A conferma dello scarso e ben noto disinteresse degli italiani d’Italia verso gli italiani con la valigia di cartone. E, oggi, con la valigetta e il computer, non è cambiato nulla. Un gesto nuovo, però, è stato fatto. Il faro era stato progettato per fare… il faro, appunto. E, tra l’altro, venne costruito, nel lontano 1911, in appena un anno. Mentre oggi la realizzazione dei semplici pannelli esplicativi per i turisti ha richiesto…quattro anni.
Comunque, come, dicevo il faro avrebbe dovuto avere una luce, che, invece, è spenta da tempo immemorabile, credo da sempre.
La sottoscritta, per esempio, pur cominciando ad avere una certa età, non l’ha mai visto acceso. Non più, ora. Il faro è stato riacceso e, visto che questo è pur sempre il 150esimo dell’unità d’Italia, avrà una luce tricolore: bianco, rosso e verde come la bandiera. Dovrebbe essere un bello spettacolo visto che il faro domina la città dalla passeggiata del Belvedere del Gianicolo.
Servirà a ridare un po’ di fiducia a un Paese in allarme estremo? Presto per dirlo. Intanto un grazie va a un’associazione privata, la Amilcare Cipriani, promotrice dell’iniziativa.
Se aspettavamo i finanziamenti pubblici, il piccolo obelisco restava spento per altri cento anni. Comunque, il sindaco Gianni Alemanno è andato all’inaugurazione, assieme all’ambasciatore argentino in Italia: non sia mai che un politico si perda l’occasione di tagliare un nastro.
UN PO’ DI OTTIMISMO: la rinascita italiana partirà dal… bagno. Ne sono (quasi) sicura dopo avere visto i numeri messi in campo da Cersaie, il salone internazionale per l’edilizia e l’arredobagno tenutosi questa settimana a Bologna. Il settore, nonostante i problemi generali, chiuderà l’anno con un lusinghiero +3 per cento di fatturato.
Le esportazioni sono in crescita: tra il 6 e l’8 per cento verso paesi importanti come Francia, Germania e Gran Bretagna. In mercati nuovi e ricchi come la Russia del dopo comunismo l’aumento delle vendite è addirittura del 14 per cento. Incoraggiante anche l’export verso la Cina, cioè il vero mercato del futuro e già del presente. Non è certo un caso, quindi, se a Bologna un terzo degli espositori sono stati stranieri.
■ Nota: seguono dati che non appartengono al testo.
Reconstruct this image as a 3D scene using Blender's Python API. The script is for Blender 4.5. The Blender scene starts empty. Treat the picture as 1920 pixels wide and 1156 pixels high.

Ecco: questa è l’Italia che funziona, quella che aveva fatto il boom economico degli anni Sessanta e della rinascita dalle macerie della guerra, che aveva portato nel 1960 la vecchia lira tanto bistrattata a vincere l’Oscar della stabilità monetaria (sembra incredibile, ma è successo davvero). Se non ripartiamo da qui, dalla operosità delle piccole e media imprese che fecero la fortuna del Made in Italy coniugando – come nel caso delle “umili” piastrelle da bagno – l’inventiva industriale alla unicità del gusto italiano, temo proprio che non avremo più speranze.